Greg Inglis leads Kangaroos into Four Nations final with comfortable win over Samoa

A magical first-half performance by Greg Inglis kept Australia's rocky Four Nations finals hopes alive with victory over Samoa.

While the eight try romp was the Kangaroos best performance of the tournament to date, they'll need to improve significantly to beat an inform New Zealand team in the Four Nations final in Wellington on Saturday.

Inglis was outstanding at fullback, scoring two first half tries, having a hand in another while saving another certain four-pointer by the Samoans in front of 18456 people at WIN Stadium. His two try effort took Inglis' try-scoring tally to 27 – eight behind Australia's greatest ever try-scorer Darren Lockyer – to push Inglis to fourth overall.  

Ill-discipline cost the Samoans who continued to show glimpses of being able to mix it with the world's best teams. Samoa conceded seven first half penalties with Joey Leilua the worst offender giving away four as the Kangaroos raced to a 28-6 half-time lead. The result showed how far the Samoan's had developed since their only previous encounter, which the Kangaroos won 66-10 in 2000. And if it wasn't for a late try to Josh Mansour in the dying stages, Samoa would have enjoyed a second half victory.

The Kangaroos were much crisper with the ball as the combination between Inglis, Daly Cherry-Evans and Cooper Cronk grows but it will be their defence which will cause coach Tim Sheens most concern. While the Kangaroos only conceded three tries, it was through flimsy defence by their big men in the middle of the field that led to Australia leaking points.

Inglis starred against a willing Samoan side in a match with threatened to boil over at some stage with both teams clashing throughout. A bust by Inglis gave Australia's youngest ever Kangaroo Sione Mata'utia some space before passed to Cooper Cronk to open the try-scoring after just two minutes. The South Sydney fullback would have a try of his own nine minutes later when he touched the ball twice on the final tackle with went through at least four pairs of hands to extend the Kangaroos lead to 10.
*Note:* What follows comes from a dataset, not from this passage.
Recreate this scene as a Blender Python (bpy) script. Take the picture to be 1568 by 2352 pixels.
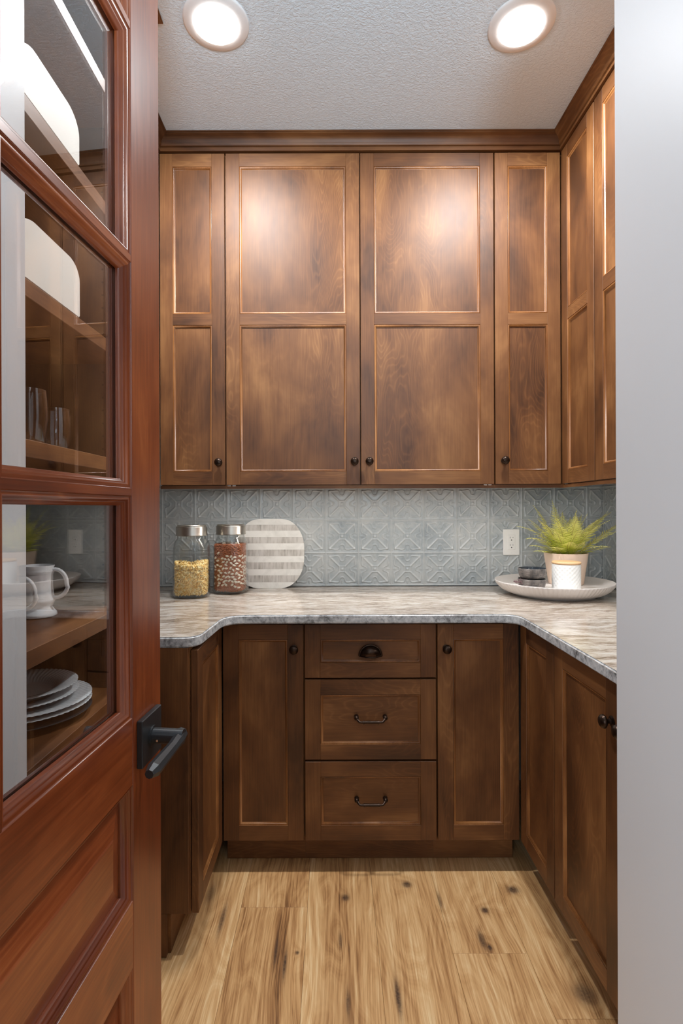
import bpy, bmesh, math, random
from mathutils import Vector, Matrix
random.seed(7)
C = bpy.context.scene.collection
S = bpy.context.scene
R = math.radians
for o in list(bpy.data.objects): bpy.data.objects.remove(o)

# ------------------------------------------------------------------ camera
CAM_Z = 1.279
cd = bpy.data.cameras.new('camera'); cam = bpy.data.objects.new('camera', cd); C.objects.link(cam)
cam.location = (0, 0, CAM_Z)
cam.rotation_mode = 'XYZ'
ROLL = 0.2
cam.rotation_euler = (R(90), R(0), 0)
cam.matrix_world = Matrix.Translation((0, 0, CAM_Z)) @ Matrix.Rotation(R(90), 4, 'X') @ Matrix.Rotation(R(-ROLL), 4, 'Z')
cd.sensor_fit = 'VERTICAL'; cd.sensor_height = 36; cd.sensor_width = 24
cd.lens = 1210 / 2352 * 36
cd.shift_x = 19 / 2352; cd.shift_y = -8 / 2352
cd.clip_start = 0.02
S.camera = cam

# ------------------------------------------------------------------ world, lights, exposure
w = bpy.data.worlds.new('world'); S.world = w; w.use_nodes = True
w.node_tree.nodes['Background'].inputs[0].default_value = (0.80, 0.86, 0.95, 1)
w.node_tree.nodes['Background'].inputs[1].default_value = 0.25
S.view_settings.view_transform = 'Standard'; S.view_settings.look = 'None'
S.view_settings.gamma = 1; S.view_settings.use_curve_mapping = False
S.view_settings.exposure = 0.22

def area(name, loc, rot, size, power, col=(1, 1, 1), shape='RECTANGLE', sy=None, spread=180):
    l = bpy.data.lights.new(name, 'AREA'); l.shape = shape; l.size = size
    if sy: l.size_y = sy
    l.energy = power; l.color = col; l.spread = R(spread)
    o = bpy.data.objects.new(name, l); o.location = loc; o.rotation_euler = rot; C.objects.link(o)
    return o
CEIL = 2.77
LAMPS = [(-0.353, 1.614), (0.585, 1.625)]
for (lx, ly) in LAMPS:
    area('can_light_glow', (lx, ly, CEIL - 0.024), (0, 0, 0), 0.125, 17.5, (0.98, 0.99, 1.0), 'DISK')
# unseen fill lights added behind the camera, one from the left, one overhead
area('added_fill_left', (-1.9, -2.6, 1.5), (R(90), 0, R(-38)), 2.2, 58, (0.82, 0.91, 1.0), sy=2.0)
area('added_fill_overhead', (0.3, -1.3, CEIL - 0.03), (0, 0, 0), 1.2, 8, (0.96, 0.98, 1.0), sy=0.8)

# unseen cool light added behind the doorway to brighten the pantry ceiling
area('added_ceiling_fill', (0.36, -1.30, 1.62), (R(118), 0, R(9)), 0.5, 12, (0.66, 0.85, 1.0), 'DISK', spread=70)

# ------------------------------------------------------------------ object helpers
def link(o, parent=None):
    C.objects.link(o)
    if parent is not None: o.parent = parent
    return o
def mesh(name, verts, faces, mats=None, parent=None, mi=None, smooth=False, loc=None):
    me = bpy.data.meshes.new(name); me.from_pydata([tuple(v) for v in verts], [], faces)
    if mats is not None:
        for m in (mats if isinstance(mats, (list, tuple)) else [mats]): me.materials.append(m)
    if mi:
        for p, k in zip(me.polygons, mi): p.material_index = k
    if smooth:
        for p in me.polygons: p.use_smooth = True
    me.update()
    o = bpy.data.objects.new(name, me)
    if loc: o.location = loc
    return link(o, parent)
def empty(name, loc=(0, 0, 0), rz=0):
    o = bpy.data.objects.new(name, None); o.location = loc; o.rotation_euler = (0, 0, rz)
    o.empty_display_size = 0.05
    return link(o)
def tag(o, label=None, cat=None, group=None, kind=None):
    if label: o['label'] = label
    if cat: o['category'] = cat
    if group: o['group'] = group
    if kind: o['kind'] = kind
    return o
def copy_tree(o, parent=None):
    c = o.copy(); C.objects.link(c); c.parent = parent
    for ch in [x for x in bpy.data.objects if x.parent == o]:
        copy_tree(ch, c)
    return c

class MB:
    def __init__(s): s.v = []; s.f = []; s.m = []
    def add(s, vs, fs, mi=0):
        b = len(s.v); s.v += [tuple(v) for v in vs]
        s.f += [tuple(b + i for i in f) for f in fs]; s.m += [mi] * len(fs)
    def box(s, x0, x1, y0, y1, z0, z1, mi=0, bev=0.0):
        if bev <= 0:
            s.add([(x0,y0,z0),(x1,y0,z0),(x1,y1,z0),(x0,y1,z0),(x0,y0,z1),(x1,y0,z1),(x1,y1,z1),(x0,y1,z1)],
                  [(0,3,2,1),(4,5,6,7),(0,1,5,4),(1,2,6,5),(2,3,7,6),(3,0,4,7)], mi)
            return
        bm = bmesh.new(); bmesh.ops.create_cube(bm, size=1)
        for v in bm.verts:
            v.co = Vector(((x0+x1)/2 + v.co.x*(x1-x0), (y0+y1)/2 + v.co.y*(y1-y0), (z0+z1)/2 + v.co.z*(z1-z0)))
        bmesh.ops.bevel(bm, geom=bm.edges[:], offset=bev, segments=1, affect='EDGES')
        s.bm(bm, mi)
    def bm(s, bm, mi=0, M=None):
        bm.verts.ensure_lookup_table(); bm.verts.index_update()
        s.add([(M @ v.co) if M else v.co.copy() for v in bm.verts], [tuple(v.index for v in f.verts) for f in bm.faces], mi); bm.free()
    def lathe(s, prof, n=32, M=None, mi=0, rfun=None, cap=False):
        vs = []; fs = []
        for (r, z) in prof:
            for i in range(n):
                a = 2*math.pi*i/n; rr = r * (rfun(a, r, z) if rfun else 1)
                vs.append(Vector((rr*math.cos(a), rr*math.sin(a), z)))
        for j in range(len(prof)-1):
            for i in range(n):
                k = (i+1) % n; fs.append((j*n+i, j*n+k, (j+1)*n+k, (j+1)*n+i))
        if cap:
            fs.append(tuple(range(n))[::-1]); b = (len(prof)-1)*n; fs.append(tuple(b+i for i in range(n)))
        if M: vs = [M @ v for v in vs]
        s.add(vs, fs, mi)
    def tube(s, pts, rad, n=10, mi=0, cap=True):
        pts = [Vector(p) for p in pts]; rings = []; vs = []; fs = []
        up = None
        for i, p in enumerate(pts):
            t = (pts[min(i+1, len(pts)-1)] - pts[max(i-1, 0)]).normalized()
            if up is None:
                up = Vector((0, 0, 1)) if abs(t.z) < 0.9 else Vector((1, 0, 0))
            a = t.cross(up).normalized(); up = a.cross(t).normalized()
            r = rad[i] if isinstance(rad, (list, tuple)) else rad
            for k in range(n):
                g = 2*math.pi*k/n; vs.append(p + a*(math.cos(g)*r) + up*(math.sin(g)*r))
        for i in range(len(pts)-1):
            for k in range(n):
                q = (k+1) % n; fs.append((i*n+k, i*n+q, (i+1)*n+q, (i+1)*n+k))
        if cap:
            fs.append(tuple(range(n))[::-1]); b = (len(pts)-1)*n; fs.append(tuple(b+k for k in range(n)))
        s.add(vs, fs, mi)
    def loop(s, x0, x1, z0, z1, prof, mi=0, mi2=None):
        """mitred moulding round the inside of a rectangle in the xz plane; prof = [(inset, y)]"""
        vs = []
        for (t, y) in prof:
            vs += [(x0+t, y, z0+t), (x1-t, y, z0+t), (x1-t, y, z1-t), (x0+t, y, z1-t)]
        b = len(s.v); s.v += vs
        for j in range(len(prof)-1):
            for k in range(4):
                q = (k+1) % 4
                s.f.append((b+j*4+k, b+j*4+q, b+(j+1)*4+q, b+(j+1)*4+k)); s.m.append(mi if (k in (1, 3) or mi2 is None) else mi2)
    def build(s, name, mats, parent=None, smooth=False, loc=None, fix=False):
        o = mesh(name, s.v, s.f, mats, parent, s.m, smooth, loc)
        if fix:
            bm = bmesh.new(); bm.from_mesh(o.data); bmesh.ops.recalc_face_normals(bm, faces=bm.faces[:]); bm.to_mesh(o.data); bm.free()
        return o
def shade(o, ang=35):
    for p in o.data.polygons: p.use_smooth = True
    bm = bmesh.new(); bm.from_mesh(o.data)
    for e in bm.edges:
        if len(e.link_faces) == 2 and e.calc_face_angle(0) > R(ang): e.smooth = False
    bm.to_mesh(o.data); bm.free()
    return o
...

In Samoa's first try-scoring opportunity individual effort, fullback Tim Simona shrugged away Kangaroos skipper and then went under the outreached arms of prop Aaron Woods to score. Samoa almost snatched the lead two minutes later, only for Inglis to hold up bench hooker Pita Godinet who looked certain to score out of dummy half. Having saved a try at the other end of the field, Inglis again found himself in the action, when he helped the Kangaroos to regain the ascendency with a 26 minute try.

Daly Cherry-Evans and David Klemmer completed the first half scoring for the Kangaroos. Samoa started the better of the two sides when play resumed after half-time.

Footwork by Samoan five-eighth Ben Roberts again caused concern for Australia's defence as he stepped past Woods, Sam Thaiday and Josh Papalii to open the second half scoring seven minutes after half-time. The Kangaroos had to wait until the 62nd minute to add to their first half tally when Cronk scored his second. Samoa continued their impressive second half performance when captain David Fa'alogo. Fa'alogo's defensive efforts couldn't match his attacking prowess, when he was badly beaten by a piece of agility and strength from Papalii to score with four minutes remaining. Papalii's inclusion as a starting front-rower to partner Woods, allowed for Thaiday and Greg Bird to return to their favoured edge back-row spots, giving the Kangaroos a better balanced side.

A runaway try to Mansour on the stroke of full-time ensured the Kangaroos would finish the second half as victors and an overall 26-point lead. It was the most points the Kangaroos had scored since beating the Kiwis in last year's World Cup final.

Samoan prop Mose Masoe was placed on report for a late tackle on Cronk midway through the second half. Meanwhile, the Kangaroos are expected to welcome back Beau Scott from a hamstring injury in time to face the Kiwis.